Fun fact, the Judy Collins version was sung a capella, and of course the bagpipe version was instrumental. I wonder if anyone ever tried to mash up those two together?

Famed Member
June 7, 2024 11:09 am

I listen to Bob’s Ska Radio a lot and Judge Dread gets played regularly, so I know the song but had never seen the video. It’s, um, something. I like “Funky Gibbon” a lot, but don’t think it would stand up to repeated listenings.

All I know for sure is now I want toast.

Famed Member
June 7, 2024 12:11 pm

Please excuse me while I go to the kitchen.

Phylum of Alexandria
Famed Member
June 7, 2024 12:15 pm

A chocolate bar on buttered white bread sounds almost as horrid as the cereals I used to eat as a child.

I really feel my cultural ancestry right now.

Famed Member
June 7, 2024 11:34 am

I’m pretty sure my dad had that Amazing Grace album. He loved bagpipes.

I think this is the first in this series to not feature a pic with a man dressed as a woman, although with that Wombles photo, it was hard to tell.

Famed Member
June 7, 2024 1:32 pm

Probably a dude

Famed Member
June 7, 2024 7:40 pm

WHAT THE ACTUAL F**K did I just listen to?
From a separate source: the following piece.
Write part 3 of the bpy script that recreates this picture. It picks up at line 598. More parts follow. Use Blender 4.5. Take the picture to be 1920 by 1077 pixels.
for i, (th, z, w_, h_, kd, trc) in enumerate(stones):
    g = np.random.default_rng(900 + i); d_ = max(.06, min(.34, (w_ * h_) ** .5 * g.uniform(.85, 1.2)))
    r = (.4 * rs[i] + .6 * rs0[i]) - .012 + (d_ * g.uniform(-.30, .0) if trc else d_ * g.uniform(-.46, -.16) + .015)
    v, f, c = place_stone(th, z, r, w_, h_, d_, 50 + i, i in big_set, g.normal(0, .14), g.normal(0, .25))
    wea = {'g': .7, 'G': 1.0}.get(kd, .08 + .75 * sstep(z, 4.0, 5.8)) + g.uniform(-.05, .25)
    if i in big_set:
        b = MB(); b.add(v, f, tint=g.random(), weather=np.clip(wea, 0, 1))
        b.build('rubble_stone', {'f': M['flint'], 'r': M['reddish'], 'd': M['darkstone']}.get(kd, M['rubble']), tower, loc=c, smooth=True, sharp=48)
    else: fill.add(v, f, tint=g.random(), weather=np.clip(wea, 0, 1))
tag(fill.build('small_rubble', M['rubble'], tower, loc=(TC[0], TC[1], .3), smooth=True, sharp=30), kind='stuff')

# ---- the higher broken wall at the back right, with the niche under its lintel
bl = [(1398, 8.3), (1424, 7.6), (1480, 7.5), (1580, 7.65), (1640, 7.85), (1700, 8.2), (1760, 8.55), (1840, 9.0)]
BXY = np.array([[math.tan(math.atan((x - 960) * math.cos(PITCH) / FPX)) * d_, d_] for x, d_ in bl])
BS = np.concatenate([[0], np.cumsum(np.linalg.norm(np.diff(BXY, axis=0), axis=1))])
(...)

Was something released into the water at this time to cause this kind of madness? Some spore released from a lab?

Famed Member
Online Now
June 8, 2024 8:12 am


Famed Member
June 9, 2024 6:20 pm

Re: Quantum Jump…. singer Rupert Hine? THE Rupert Hine?

I suppose he managed to acquit himself with all the classic albums he produced, but just barely.